═══ SOURCE DATA
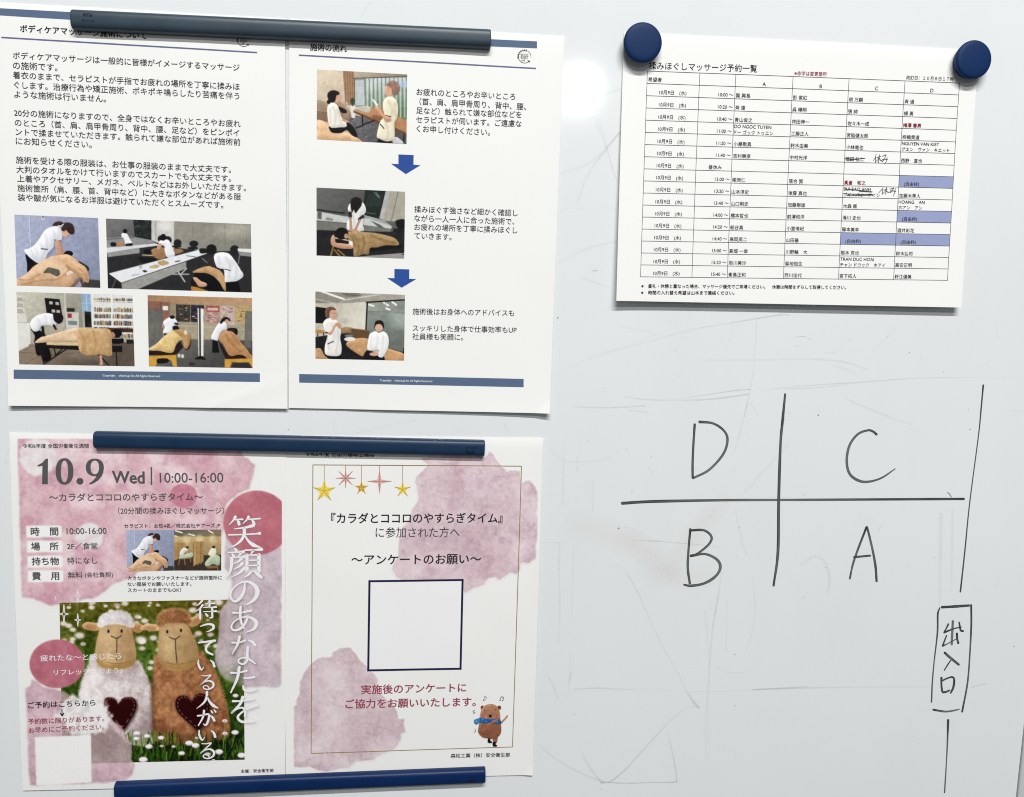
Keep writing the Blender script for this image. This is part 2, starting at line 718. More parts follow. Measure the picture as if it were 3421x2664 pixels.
    def done(s, blur=1):
        k = s.ss
        im = s.img
        # softness of a small laser print: glare into the darks and uneven toner
        im = 255 * np.clip(im / 255, 0, 1) ** (1 + 0.16 * np.clip((232 - im.mean(-1, keepdims=True)) / 60, 0, 1))
        im = 0.91 * im + 0.09 * np.stack([box(im[..., i], 7) for i in range(3)], -1)
        gy = im.mean(-1, keepdims=True)
        im = gy + 0.90 * (im - gy)
        tw = np.clip((236 - im.mean(-1, keepdims=True)) / 50, 0, 1)
        im = im * (1 + tw * (0.08 * (fbm(s.X, s.Y, 26, 4, 91)[..., None] - 0.5) * 2 + 0.06 * (fbm(s.X, s.Y, 6, 2, 92)[..., None] - 0.5) * 2))
        if blur:
            im = np.stack([box(im[..., i], blur) for i in range(3)], -1)
        im = im.reshape(s.ny, k, s.nx, k, 3).mean((1, 3))
        al = s.a.reshape(s.ny, k, s.nx, k).mean((1, 3))
        im = im + rng.normal(0, 1.6, im.shape)
        return np.clip(im, 0, 245), al


def place_pic(pic, sheet, crop, corners, name, parent, layer, label=None):
    """puts a painted picture on the sheet as its own mesh"""
    im, al = pic
    ny, nx = al.shape
    q = np.asarray(corners, float)
    S, T = np.meshgrid(np.linspace(0, 1, nx), np.linspace(0, 1, ny))
    S, T = S.ravel()[:, None], T.ravel()[:, None]
    uv = sheet.loc(px(crop, q[0] * (1 - S) * (1 - T) + q[1] * S * (1 - T) + q[2] * S * T + q[3] * (1 - S) * T))
    al = al.ravel()
    col = s2l(im.reshape(-1, 3))
    col = col * al[:, None] + s2l(PAPER_RGB) * (1 - al[:, None])
    f = grid_faces(nx, ny)
    keep = al[f].max(1) > 0.02
    f = f[keep]
    used = np.zeros(len(uv), bool)
    used[f.ravel()] = True
    idx = np.cumsum(used) - 1
    o = mesh_obj(name, sheet.local(uv, layer)[used], idx[f], PRINT, parent, smooth=True, col=col[used])
    if label:
        o['label'] = label
    return o



# ------------------------------------------------------------------ wall and whiteboard
WALLM, nt_, b_ = new_mat('painted_wall')
b_.inputs['Base Color'].default_value = rgba((214, 214, 208))
b_.inputs['Roughness'].default_value = 0.8
grain(nt_, b_, 160, 0.25, 0.0008)
ALU, nt_, b_ = new_mat('satin_aluminium')
b_.inputs['Base Color'].default_value = rgba((190, 197, 196))
b_.inputs['Metallic'].default_value = 0.0
b_.inputs['Roughness'].default_value = 0.45
grain(nt_, b_, 300, 0.05, 0.0001)


def slab(name, x0, x1, y0, y1, l0, l1, mat, parent=None):
    """a block in board mm, lifts l0..l1, with a small chamfer on its front edges"""
    c = min(0.8, (l1 - l0) * 0.4)
    def ring(x0, x1, y0, y1, l):
        return [(x0 / 1000, -l / 1000, -y0 / 1000), (x1 / 1000, -l / 1000, -y0 / 1000),
                (x1 / 1000, -l / 1000, -y1 / 1000), (x0 / 1000, -l / 1000, -y1 / 1000)]
    v = ring(x0, x1, y0, y1, l0) + ring(x0, x1, y0, y1, l1 - c) + ring(x0 + c, x1 - c, y0 + c, y1 - c, l1)
    f = [(3, 2, 1, 0), (8, 9, 10, 11)]
    for k in (0, 4):
        f += [(k + i, k + (i + 1) % 4, k + 4 + (i + 1) % 4, k + 4 + i) for i in range(4)]
    return mesh_obj(name, v, f, mat, parent)


wall = slab('wall', -1800, 2200, -1400, 1500, -60, -22, WALLM)
wall['kind'] = 'structure'
wall['label'] = 'painted wall behind the whiteboard'
BX0, BX1, BY0, BY1 = -480.0, 875.6, -560.0, 620.0
board = slab('whiteboard', BX0, BX1, BY0, BY1, -21, 0, BOARD)
tag(board, 'large glossy whiteboard with wiped marker traces and a hand drawn room plan', 'whiteboard')
for nm, a in (('frame_rail', (BX1 + 0.3, BX1 + 17, BY0 - 17, BY1 + 17)), ('frame_rail', (BX0 - 17, BX0 - 0.3, BY0 - 17, BY1 + 17)),
              ('frame_rail', (BX0, BX1, BY0 - 17, BY0 - 0.3)), ('frame_rail', (BX0, BX1, BY1 + 0.3, BY1 + 17))):
    slab(nm, *a, -20, 1.6, ALU, board)

# ------------------------------------------------------------------ paper sheets
def wav(u, v, s, a, seed):
    return a * 2 * (fbm(u, v, s, 2, seed) - 0.5)


def top_bow(v, a=0.9, k=4.0):
    return a * (1 - np.exp(-np.maximum(v, 0) / k))


def f_left(u, v):
    d = ((u - 152) * 15 + (v - 296) * 38) / 40.85            # crease near the lower right corner
    cr = 0.55 * np.exp(-np.abs(d) / 7) * np.clip((v - 262) / 25, 0, 1)
    b = np.exp(-np.maximum(297 - v, 0) / 34)
    return 0.45 + top_bow(v) + wav(u, v, 75, 0.6, 1) + b * (0.9 + 1.9 * np.clip(1 - u / 85, 0, 1) + 1.1 * np.clip((u - 120) / 90, 0, 1)) + cr


def f_right(u, v):
    b = np.exp(-np.maximum(297 - v, 0) / 30)
    ear = 0.09 * np.clip(u + v - (507 - 12), 0, 12)
    return 0.45 + top_bow(v) + wav(u, v, 80, 0.6, 2) + b * (0.5 + 1.9 * np.clip(u / 210, 0, 1)) + 1.0 * np.exp(-np.maximum(210 - u, 0) / 18) + ear


def f_flyer(u, v):
    b = np.exp(-np.maximum(297 - v, 0) / 12)
    mid = np.sin(np.clip(v / 297, 0, 1) * math.pi)
    return 0.75 + top_bow(v, 0.6) + wav(u, v, 80, 0.5, 3) + 0.8 * mid - 0.15 * b


def f_survey(u, v):
    ear = 0.10 * np.clip(u + v - (507 - 9), 0, 9)
    mid = np.sin(np.clip(v / 297, 0, 1) * math.pi)
    return 0.35 + top_bow(v, 0.8) + wav(u, v, 80, 0.5, 4) + 0.9 * mid * np.clip(u / 60, 0, 1) + 1.5 * np.exp(-np.maximum(210 - u, 0) / 16) * (0.4 + 0.6 * np.clip(1 - v / 297, 0, 1)) + ear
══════
#### [TO BE DONE]
Quote the material word for word, dropping any images it holds.

#### [THE RESULT]
Keep writing the Blender script for this image. This is part 2, starting at line 718. More parts follow. Measure the picture as if it were 3421x2664 pixels.
    def done(s, blur=1):
        k = s.ss
        im = s.img
        # softness of a small laser print: glare into the darks and uneven toner
        im = 255 * np.clip(im / 255, 0, 1) ** (1 + 0.16 * np.clip((232 - im.mean(-1, keepdims=True)) / 60, 0, 1))
        im = 0.91 * im + 0.09 * np.stack([box(im[..., i], 7) for i in range(3)], -1)
        gy = im.mean(-1, keepdims=True)
        im = gy + 0.90 * (im - gy)
        tw = np.clip((236 - im.mean(-1, keepdims=True)) / 50, 0, 1)
        im = im * (1 + tw * (0.08 * (fbm(s.X, s.Y, 26, 4, 91)[..., None] - 0.5) * 2 + 0.06 * (fbm(s.X, s.Y, 6, 2, 92)[..., None] - 0.5) * 2))
        if blur:
            im = np.stack([box(im[..., i], blur) for i in range(3)], -1)
        im = im.reshape(s.ny, k, s.nx, k, 3).mean((1, 3))
        al = s.a.reshape(s.ny, k, s.nx, k).mean((1, 3))
        im = im + rng.normal(0, 1.6, im.shape)
        return np.clip(im, 0, 245), al


def place_pic(pic, sheet, crop, corners, name, parent, layer, label=None):
    """puts a painted picture on the sheet as its own mesh"""
    im, al = pic
    ny, nx = al.shape
    q = np.asarray(corners, float)
    S, T = np.meshgrid(np.linspace(0, 1, nx), np.linspace(0, 1, ny))
    S, T = S.ravel()[:, None], T.ravel()[:, None]
    uv = sheet.loc(px(crop, q[0] * (1 - S) * (1 - T) + q[1] * S * (1 - T) + q[2] * S * T + q[3] * (1 - S) * T))
    al = al.ravel()
    col = s2l(im.reshape(-1, 3))
    col = col * al[:, None] + s2l(PAPER_RGB) * (1 - al[:, None])
    f = grid_faces(nx, ny)
    keep = al[f].max(1) > 0.02
    f = f[keep]
    used = np.zeros(len(uv), bool)
    used[f.ravel()] = True
    idx = np.cumsum(used) - 1
    o = mesh_obj(name, sheet.local(uv, layer)[used], idx[f], PRINT, parent, smooth=True, col=col[used])
    if label:
        o['label'] = label
    return o



# ------------------------------------------------------------------ wall and whiteboard
WALLM, nt_, b_ = new_mat('painted_wall')
b_.inputs['Base Color'].default_value = rgba((214, 214, 208))
b_.inputs['Roughness'].default_value = 0.8
grain(nt_, b_, 160, 0.25, 0.0008)
ALU, nt_, b_ = new_mat('satin_aluminium')
b_.inputs['Base Color'].default_value = rgba((190, 197, 196))
b_.inputs['Metallic'].default_value = 0.0
b_.inputs['Roughness'].default_value = 0.45
grain(nt_, b_, 300, 0.05, 0.0001)


def slab(name, x0, x1, y0, y1, l0, l1, mat, parent=None):
    """a block in board mm, lifts l0..l1, with a small chamfer on its front edges"""
    c = min(0.8, (l1 - l0) * 0.4)
    def ring(x0, x1, y0, y1, l):
        return [(x0 / 1000, -l / 1000, -y0 / 1000), (x1 / 1000, -l / 1000, -y0 / 1000),
                (x1 / 1000, -l / 1000, -y1 / 1000), (x0 / 1000, -l / 1000, -y1 / 1000)]
    v = ring(x0, x1, y0, y1, l0) + ring(x0, x1, y0, y1, l1 - c) + ring(x0 + c, x1 - c, y0 + c, y1 - c, l1)
    f = [(3, 2, 1, 0), (8, 9, 10, 11)]
    for k in (0, 4):
        f += [(k + i, k + (i + 1) % 4, k + 4 + (i + 1) % 4, k + 4 + i) for i in range(4)]
    return mesh_obj(name, v, f, mat, parent)


wall = slab('wall', -1800, 2200, -1400, 1500, -60, -22, WALLM)
wall['kind'] = 'structure'
wall['label'] = 'painted wall behind the whiteboard'
BX0, BX1, BY0, BY1 = -480.0, 875.6, -560.0, 620.0
board = slab('whiteboard', BX0, BX1, BY0, BY1, -21, 0, BOARD)
tag(board, 'large glossy whiteboard with wiped marker traces and a hand drawn room plan', 'whiteboard')
for nm, a in (('frame_rail', (BX1 + 0.3, BX1 + 17, BY0 - 17, BY1 + 17)), ('frame_rail', (BX0 - 17, BX0 - 0.3, BY0 - 17, BY1 + 17)),
              ('frame_rail', (BX0, BX1, BY0 - 17, BY0 - 0.3)), ('frame_rail', (BX0, BX1, BY1 + 0.3, BY1 + 17))):
    slab(nm, *a, -20, 1.6, ALU, board)

# ------------------------------------------------------------------ paper sheets
def wav(u, v, s, a, seed):
    return a * 2 * (fbm(u, v, s, 2, seed) - 0.5)


def top_bow(v, a=0.9, k=4.0):
    return a * (1 - np.exp(-np.maximum(v, 0) / k))


def f_left(u, v):
    d = ((u - 152) * 15 + (v - 296) * 38) / 40.85            # crease near the lower right corner
    cr = 0.55 * np.exp(-np.abs(d) / 7) * np.clip((v - 262) / 25, 0, 1)
    b = np.exp(-np.maximum(297 - v, 0) / 34)
    return 0.45 + top_bow(v) + wav(u, v, 75, 0.6, 1) + b * (0.9 + 1.9 * np.clip(1 - u / 85, 0, 1) + 1.1 * np.clip((u - 120) / 90, 0, 1)) + cr


def f_right(u, v):
    b = np.exp(-np.maximum(297 - v, 0) / 30)
    ear = 0.09 * np.clip(u + v - (507 - 12), 0, 12)
    return 0.45 + top_bow(v) + wav(u, v, 80, 0.6, 2) + b * (0.5 + 1.9 * np.clip(u / 210, 0, 1)) + 1.0 * np.exp(-np.maximum(210 - u, 0) / 18) + ear


def f_flyer(u, v):
    b = np.exp(-np.maximum(297 - v, 0) / 12)
    mid = np.sin(np.clip(v / 297, 0, 1) * math.pi)
    return 0.75 + top_bow(v, 0.6) + wav(u, v, 80, 0.5, 3) + 0.8 * mid - 0.15 * b


def f_survey(u, v):
    ear = 0.10 * np.clip(u + v - (507 - 9), 0, 9)
    mid = np.sin(np.clip(v / 297, 0, 1) * math.pi)
    return 0.35 + top_bow(v, 0.8) + wav(u, v, 80, 0.5, 4) + 0.9 * mid * np.clip(u / 60, 0, 1) + 1.5 * np.exp(-np.maximum(210 - u, 0) / 16) * (0.4 + 0.6 * np.clip(1 - v / 297, 0, 1)) + ear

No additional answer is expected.